Sergei Rachmaninov’s Rhapsody on a Theme of Paganini in A Minor, Op.43 [Рапсодия на тему ПаганиниРапсодия на тему Паганини] is probably more often played than the Paganini’s original piece. It’s a perennial “B‑side” item, usually thrown in with one of Rachmaninov’s piano concertos. Often, it’s paired with Ernst Dohnanyi’s Variations on a Nursery Theme, and that’s how I first heard it. Julius Katchen’s 1954 performance on Decca / London, which I own on the original “heavy” vinyl that weighs and feels like an old lacquer recording, is one such. I have other other performances: one in a box set of the concertos by Rafael Orozco, one by Margrit Weber, and a sparkling one by Van Cliburn, but Katchen’s remains my favourite. Rachmaninov’s treatment of the caprice is in standard variation form, but he manages to make it feel like a piano concerto, with sweeping orchestral passages, and dreamy interplay between soloist and orchestra. It was first performed in Baltimore, in 1934, with Rachmaninov at the keyboard. The heart of the piece is the lovely, slow eighteenth variation, half-way through, which is a striking “upside down” version of the theme in D‑flat. This heart-throbbing melody was ripped off for popular songs, and constantly turned up in passionate romance movies from the 30s to the 50s. Rachmaninov is said to have quipped: “This one is for my Agent.” It may be a bit much for today’s taste. But there are plenty of other entertaining, stick-in-your-memory passages in the work.

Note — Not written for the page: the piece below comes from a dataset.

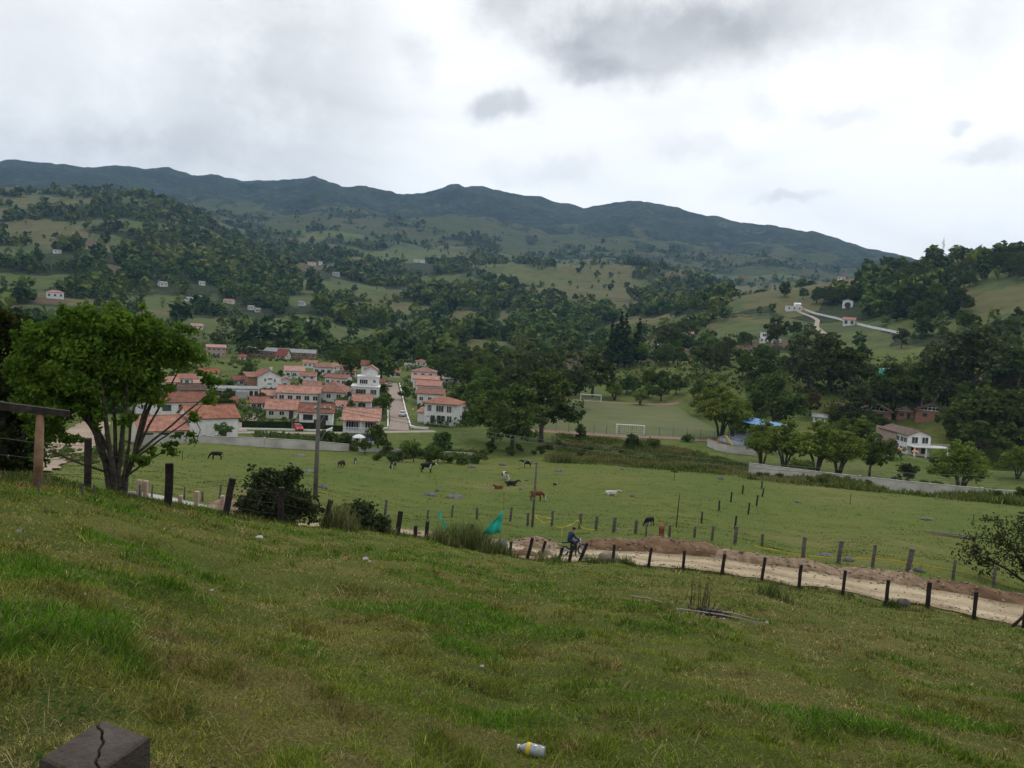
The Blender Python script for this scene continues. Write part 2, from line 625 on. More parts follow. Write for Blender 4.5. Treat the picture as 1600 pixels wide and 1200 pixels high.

I’ve always liked the abrupt, anti-climactic ending, coming after a dramatic buildup.
The under-rated Polish composer Witold Lutosławski produced yet another solo piano take on the 24th caprice. Lutosławski lived a rather hard life. A year after he was born, in 1913, his family fled to Russia to help organize Polish resistance to the German occupation, only to be trapped there by the Bolshevik revolution. At the age of five, his father and brother were executed by the Communists ― by a firing squad, a few days before their scheduled “trial”. Returning to Poland shortly after, he studied mathematics and music. He was serving in the Polish armed forces as a radio technician when the Communists and Nazis invaded and divided Poland. He was captured by German soldiers, but he escaped while being marched to prison camp, and walked 400 km back to Warsaw. At the same time, his surviving brother was captured by the Russians, and ultimately died in the Gulag. He spent the Nazi occupation of Warsaw composing and playing Resistance songs in the underground cafés that sprouted up when the Nazis banned the playing of Polish music. It was here that he composed the Variations on a Theme of Paganini. It was one of only a handful of his hundreds of early compositions that survive being incinerated during the Warsaw Uprising. After the War, he struggled for decades with Communist censorship. Many of his best works were suppressed, and were only played outside of Poland. But he continued to build an international reputation from sheer force of creativity and originality. Towards the end of his life, he became closely related with Solidarity, and lived to see Poland’s liberation. Considering the conditions under which it was composed, it’s not surprising that the Variations are far from Rachmaninov’s interpretation. Actually, they sound as if someone had been scheduled to play the Rachmaninov rhapsody, assassinated the conductor and all the orchestra, then proceeded to play a demented, frenetic parody of it, solo, under the influence of phenylcyclohexylpiperidine. In 1977, Lutosławski revised and expanded the composition into a piano concerto, which I haven’t heard.